Case C-573/12 Ålands Vindkraft and Cases C-204 to 208/12 Essent Belgium were widely commented on at the time. They set out important exceptions to the principle of free movement, on the basis of the need to promote the production of renewable energy. They were welcomed at the time by national governments, concerned at the consequences for their national renewable energy schemes if they had been required to extend them to imported renewable electricity. It is clear from this later Essent Belgium case, however, that the two earlier judgments turned on the particular circumstances of support schemes, and did not justify all discrimination in favour of domestically-produced electricity. In this latest case, the Court held that preferential grid tariffs were not justified, because they did not directly support domestic renewable electricity, and because other measures would have been more proportionate.
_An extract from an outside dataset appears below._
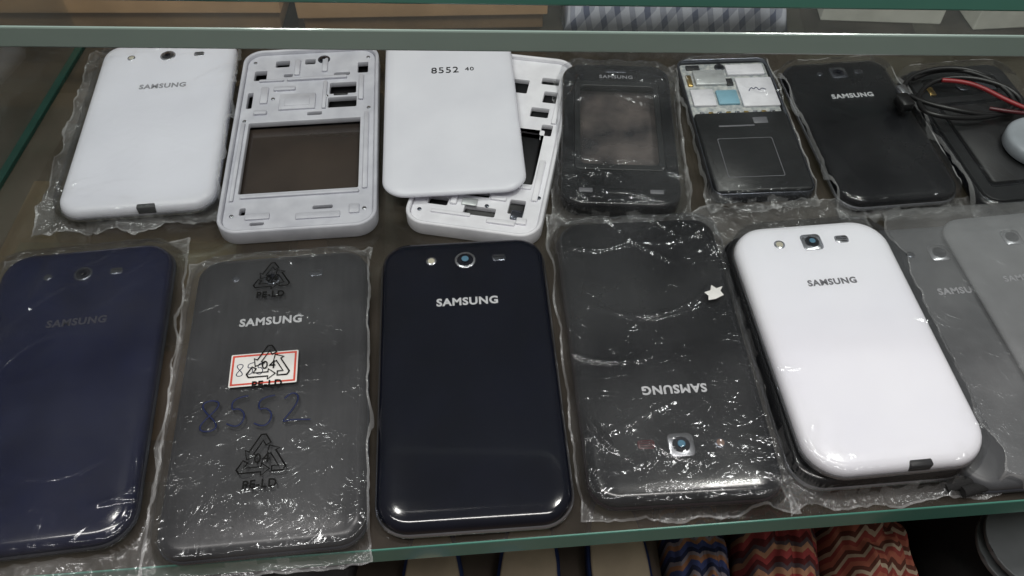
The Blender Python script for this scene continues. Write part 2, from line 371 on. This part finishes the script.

This judgment sets out a wide-ranging principle, that access to electricity networks (the judgment concerned distribution systems but the principle applies equally to transmission systems) must not discriminate against imported green electricity. There seems to be no reason why the same principle should not also apply to discrimination through means other than grid fees – for example through access rules. The judgment also acts as a reminder that discrimination on grounds of nationality against any sort of imported electricity – whether in the context of eligibility for national capacity mechanisms, or restriction of imports for the purposes of system management, will require careful assessment against the criteria of proportionality and/or overriding requirements if it is to be justified.